_Aim_
Beginning with the first line of the data below, extract each line up to and including the one containing "MB().tube([(vx + .05, -.10, RZ1". Copy them exactly and add nothing.

_Supplied material_

☆ ☆ ☆ ☆ ☆

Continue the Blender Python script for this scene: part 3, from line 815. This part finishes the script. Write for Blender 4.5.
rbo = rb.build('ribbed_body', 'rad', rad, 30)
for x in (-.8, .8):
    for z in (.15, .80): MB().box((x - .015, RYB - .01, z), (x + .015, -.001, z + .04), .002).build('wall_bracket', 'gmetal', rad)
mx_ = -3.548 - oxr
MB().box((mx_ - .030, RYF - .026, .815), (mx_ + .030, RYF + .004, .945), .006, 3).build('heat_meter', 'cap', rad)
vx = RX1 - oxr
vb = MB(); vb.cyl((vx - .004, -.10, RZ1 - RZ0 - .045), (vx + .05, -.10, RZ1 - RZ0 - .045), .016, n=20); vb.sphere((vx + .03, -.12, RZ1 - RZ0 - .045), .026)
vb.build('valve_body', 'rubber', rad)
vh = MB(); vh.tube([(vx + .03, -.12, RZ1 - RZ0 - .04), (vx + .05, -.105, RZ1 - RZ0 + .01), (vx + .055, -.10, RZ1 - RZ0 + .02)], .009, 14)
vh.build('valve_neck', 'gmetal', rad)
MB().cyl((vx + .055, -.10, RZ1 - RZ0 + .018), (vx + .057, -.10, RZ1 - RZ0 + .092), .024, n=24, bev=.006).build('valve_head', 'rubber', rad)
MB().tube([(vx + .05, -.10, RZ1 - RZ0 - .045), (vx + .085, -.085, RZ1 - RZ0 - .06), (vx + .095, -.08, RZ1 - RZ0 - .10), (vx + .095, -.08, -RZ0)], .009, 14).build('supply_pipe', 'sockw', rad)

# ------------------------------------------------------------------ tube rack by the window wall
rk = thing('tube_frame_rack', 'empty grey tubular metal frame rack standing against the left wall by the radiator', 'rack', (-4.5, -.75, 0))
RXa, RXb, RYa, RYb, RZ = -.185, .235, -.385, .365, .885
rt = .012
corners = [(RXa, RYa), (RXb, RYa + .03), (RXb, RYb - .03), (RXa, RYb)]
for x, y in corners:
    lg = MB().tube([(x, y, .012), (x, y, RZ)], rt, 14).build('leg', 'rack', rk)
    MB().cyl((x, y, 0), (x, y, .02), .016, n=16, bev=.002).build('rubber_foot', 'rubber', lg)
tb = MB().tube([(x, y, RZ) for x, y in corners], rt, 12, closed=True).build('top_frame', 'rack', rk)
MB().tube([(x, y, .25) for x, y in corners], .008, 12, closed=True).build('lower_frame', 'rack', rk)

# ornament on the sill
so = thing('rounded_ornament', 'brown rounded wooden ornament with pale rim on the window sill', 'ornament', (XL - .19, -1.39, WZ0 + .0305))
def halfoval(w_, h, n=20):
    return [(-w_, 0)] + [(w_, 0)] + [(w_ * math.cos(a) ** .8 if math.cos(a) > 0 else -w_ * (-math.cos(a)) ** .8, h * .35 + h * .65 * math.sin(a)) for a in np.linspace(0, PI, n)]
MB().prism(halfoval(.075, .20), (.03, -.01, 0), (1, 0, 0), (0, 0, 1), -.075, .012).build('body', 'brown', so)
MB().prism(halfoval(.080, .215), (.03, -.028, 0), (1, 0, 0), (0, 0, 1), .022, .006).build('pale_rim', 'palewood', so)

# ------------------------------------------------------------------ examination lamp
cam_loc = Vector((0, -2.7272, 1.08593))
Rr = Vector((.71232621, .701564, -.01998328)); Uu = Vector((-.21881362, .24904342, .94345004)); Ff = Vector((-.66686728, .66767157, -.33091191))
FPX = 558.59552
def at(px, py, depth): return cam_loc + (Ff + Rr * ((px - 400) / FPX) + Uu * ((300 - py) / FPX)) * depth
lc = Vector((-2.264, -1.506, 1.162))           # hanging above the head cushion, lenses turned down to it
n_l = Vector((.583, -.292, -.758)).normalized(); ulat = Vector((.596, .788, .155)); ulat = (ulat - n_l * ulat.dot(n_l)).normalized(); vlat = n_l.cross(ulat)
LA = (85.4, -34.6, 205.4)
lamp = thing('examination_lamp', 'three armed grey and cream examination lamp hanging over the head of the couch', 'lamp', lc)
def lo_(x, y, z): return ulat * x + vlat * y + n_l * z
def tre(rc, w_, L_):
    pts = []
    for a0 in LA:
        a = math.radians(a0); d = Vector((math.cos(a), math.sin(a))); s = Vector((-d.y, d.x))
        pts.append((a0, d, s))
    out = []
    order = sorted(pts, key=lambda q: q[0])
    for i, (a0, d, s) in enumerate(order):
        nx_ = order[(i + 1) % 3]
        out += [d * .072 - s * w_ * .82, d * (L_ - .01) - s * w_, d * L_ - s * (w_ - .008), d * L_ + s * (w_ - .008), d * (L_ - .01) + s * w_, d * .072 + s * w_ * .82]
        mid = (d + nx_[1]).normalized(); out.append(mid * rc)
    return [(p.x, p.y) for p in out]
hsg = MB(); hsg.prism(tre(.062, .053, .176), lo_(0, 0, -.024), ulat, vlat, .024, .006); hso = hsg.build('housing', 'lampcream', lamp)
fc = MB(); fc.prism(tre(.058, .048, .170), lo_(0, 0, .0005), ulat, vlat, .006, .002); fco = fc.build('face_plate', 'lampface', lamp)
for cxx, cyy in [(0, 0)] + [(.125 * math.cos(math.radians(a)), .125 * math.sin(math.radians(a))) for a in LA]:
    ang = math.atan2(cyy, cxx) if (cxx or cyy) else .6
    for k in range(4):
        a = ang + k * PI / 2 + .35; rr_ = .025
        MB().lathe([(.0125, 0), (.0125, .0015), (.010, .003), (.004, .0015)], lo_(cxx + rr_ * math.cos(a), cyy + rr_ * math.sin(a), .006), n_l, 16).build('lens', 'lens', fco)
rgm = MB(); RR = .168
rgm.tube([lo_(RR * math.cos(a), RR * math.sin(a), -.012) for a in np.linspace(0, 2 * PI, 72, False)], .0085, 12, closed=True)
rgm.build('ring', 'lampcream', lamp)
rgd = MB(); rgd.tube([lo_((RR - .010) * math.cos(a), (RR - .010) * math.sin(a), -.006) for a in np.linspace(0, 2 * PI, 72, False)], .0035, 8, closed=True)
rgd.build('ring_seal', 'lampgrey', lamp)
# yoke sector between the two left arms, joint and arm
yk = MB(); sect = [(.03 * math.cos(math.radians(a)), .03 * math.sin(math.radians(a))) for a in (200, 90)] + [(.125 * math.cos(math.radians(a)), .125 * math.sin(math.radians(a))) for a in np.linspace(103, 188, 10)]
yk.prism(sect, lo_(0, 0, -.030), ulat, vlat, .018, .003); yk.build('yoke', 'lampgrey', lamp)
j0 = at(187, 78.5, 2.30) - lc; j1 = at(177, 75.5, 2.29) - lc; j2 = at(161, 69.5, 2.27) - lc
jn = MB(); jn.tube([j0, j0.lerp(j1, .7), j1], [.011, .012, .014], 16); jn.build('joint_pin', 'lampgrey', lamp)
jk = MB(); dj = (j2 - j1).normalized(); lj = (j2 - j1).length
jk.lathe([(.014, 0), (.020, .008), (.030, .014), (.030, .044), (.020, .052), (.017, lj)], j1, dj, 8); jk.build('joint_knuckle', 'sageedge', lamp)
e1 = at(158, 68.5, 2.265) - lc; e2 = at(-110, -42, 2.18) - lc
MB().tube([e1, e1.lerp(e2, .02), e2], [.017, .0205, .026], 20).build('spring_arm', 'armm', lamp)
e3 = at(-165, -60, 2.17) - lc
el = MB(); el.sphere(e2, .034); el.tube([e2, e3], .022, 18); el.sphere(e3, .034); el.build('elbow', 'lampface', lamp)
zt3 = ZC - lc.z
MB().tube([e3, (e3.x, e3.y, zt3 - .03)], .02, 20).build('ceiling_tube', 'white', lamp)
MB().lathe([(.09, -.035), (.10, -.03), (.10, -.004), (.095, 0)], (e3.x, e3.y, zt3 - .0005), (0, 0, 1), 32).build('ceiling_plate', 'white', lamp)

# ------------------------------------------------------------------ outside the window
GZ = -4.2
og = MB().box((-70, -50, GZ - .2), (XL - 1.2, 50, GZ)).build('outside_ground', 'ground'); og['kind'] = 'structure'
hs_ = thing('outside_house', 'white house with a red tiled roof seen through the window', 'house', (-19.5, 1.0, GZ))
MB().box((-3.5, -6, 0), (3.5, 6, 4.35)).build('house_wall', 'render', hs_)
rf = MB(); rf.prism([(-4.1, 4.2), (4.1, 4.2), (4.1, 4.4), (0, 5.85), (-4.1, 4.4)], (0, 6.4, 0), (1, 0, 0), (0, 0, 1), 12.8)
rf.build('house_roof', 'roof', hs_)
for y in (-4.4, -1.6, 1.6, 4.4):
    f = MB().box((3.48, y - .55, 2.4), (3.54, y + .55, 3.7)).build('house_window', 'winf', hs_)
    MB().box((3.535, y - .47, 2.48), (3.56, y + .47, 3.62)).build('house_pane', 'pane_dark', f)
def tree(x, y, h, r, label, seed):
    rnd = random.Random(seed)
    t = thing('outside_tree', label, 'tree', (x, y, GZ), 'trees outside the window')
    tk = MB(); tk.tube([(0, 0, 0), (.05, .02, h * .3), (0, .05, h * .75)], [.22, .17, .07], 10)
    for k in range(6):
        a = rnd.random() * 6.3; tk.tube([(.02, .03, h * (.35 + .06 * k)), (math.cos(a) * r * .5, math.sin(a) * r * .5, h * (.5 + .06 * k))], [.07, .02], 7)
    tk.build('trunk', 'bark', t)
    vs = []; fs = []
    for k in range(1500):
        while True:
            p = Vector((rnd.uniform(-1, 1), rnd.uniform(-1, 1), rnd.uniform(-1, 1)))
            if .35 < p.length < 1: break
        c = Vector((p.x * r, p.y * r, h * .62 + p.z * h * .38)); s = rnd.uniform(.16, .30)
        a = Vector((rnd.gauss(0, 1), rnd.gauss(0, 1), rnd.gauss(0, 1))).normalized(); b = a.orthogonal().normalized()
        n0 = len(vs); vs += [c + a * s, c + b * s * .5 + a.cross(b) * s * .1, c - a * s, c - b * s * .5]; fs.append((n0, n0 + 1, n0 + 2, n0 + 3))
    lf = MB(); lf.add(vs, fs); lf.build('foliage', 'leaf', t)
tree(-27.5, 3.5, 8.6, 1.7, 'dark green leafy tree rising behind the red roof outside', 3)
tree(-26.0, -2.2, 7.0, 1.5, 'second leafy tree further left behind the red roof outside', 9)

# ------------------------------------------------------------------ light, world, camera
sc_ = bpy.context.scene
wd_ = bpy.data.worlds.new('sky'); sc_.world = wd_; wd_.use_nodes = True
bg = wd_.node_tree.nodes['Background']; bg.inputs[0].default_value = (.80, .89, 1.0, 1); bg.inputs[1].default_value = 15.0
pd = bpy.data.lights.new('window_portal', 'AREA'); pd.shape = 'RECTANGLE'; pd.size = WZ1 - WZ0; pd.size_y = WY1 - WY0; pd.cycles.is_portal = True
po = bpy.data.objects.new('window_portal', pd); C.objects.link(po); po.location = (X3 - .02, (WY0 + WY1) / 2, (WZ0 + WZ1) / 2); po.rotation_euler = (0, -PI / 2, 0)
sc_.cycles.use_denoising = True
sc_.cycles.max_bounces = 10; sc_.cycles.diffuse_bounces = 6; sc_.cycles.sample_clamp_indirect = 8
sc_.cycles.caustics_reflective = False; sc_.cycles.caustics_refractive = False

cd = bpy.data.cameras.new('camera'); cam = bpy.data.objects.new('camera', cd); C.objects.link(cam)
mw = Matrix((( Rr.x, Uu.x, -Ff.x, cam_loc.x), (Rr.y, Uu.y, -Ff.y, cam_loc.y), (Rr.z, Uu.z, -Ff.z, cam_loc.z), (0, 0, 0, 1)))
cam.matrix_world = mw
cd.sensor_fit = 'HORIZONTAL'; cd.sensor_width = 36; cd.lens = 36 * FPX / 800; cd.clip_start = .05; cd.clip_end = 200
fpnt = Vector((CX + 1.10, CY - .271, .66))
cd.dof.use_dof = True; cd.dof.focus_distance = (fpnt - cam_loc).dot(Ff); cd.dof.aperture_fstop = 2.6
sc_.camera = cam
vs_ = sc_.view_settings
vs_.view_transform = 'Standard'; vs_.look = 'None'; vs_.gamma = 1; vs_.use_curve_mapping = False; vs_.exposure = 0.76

☆ ☆ ☆ ☆ ☆

_Task answer_
Continue the Blender Python script for this scene: part 3, from line 815. This part finishes the script. Write for Blender 4.5.
rbo = rb.build('ribbed_body', 'rad', rad, 30)
for x in (-.8, .8):
    for z in (.15, .80): MB().box((x - .015, RYB - .01, z), (x + .015, -.001, z + .04), .002).build('wall_bracket', 'gmetal', rad)
mx_ = -3.548 - oxr
MB().box((mx_ - .030, RYF - .026, .815), (mx_ + .030, RYF + .004, .945), .006, 3).build('heat_meter', 'cap', rad)
vx = RX1 - oxr
vb = MB(); vb.cyl((vx - .004, -.10, RZ1 - RZ0 - .045), (vx + .05, -.10, RZ1 - RZ0 - .045), .016, n=20); vb.sphere((vx + .03, -.12, RZ1 - RZ0 - .045), .026)
vb.build('valve_body', 'rubber', rad)
vh = MB(); vh.tube([(vx + .03, -.12, RZ1 - RZ0 - .04), (vx + .05, -.105, RZ1 - RZ0 + .01), (vx + .055, -.10, RZ1 - RZ0 + .02)], .009, 14)
vh.build('valve_neck', 'gmetal', rad)
MB().cyl((vx + .055, -.10, RZ1 - RZ0 + .018), (vx + .057, -.10, RZ1 - RZ0 + .092), .024, n=24, bev=.006).build('valve_head', 'rubber', rad)
MB().tube([(vx + .05, -.10, RZ1 - RZ0 - .045), (vx + .085, -.085, RZ1 - RZ0 - .06), (vx + .095, -.08, RZ1 - RZ0 - .10), (vx + .095, -.08, -RZ0)], .009, 14).build('supply_pipe', 'sockw', rad)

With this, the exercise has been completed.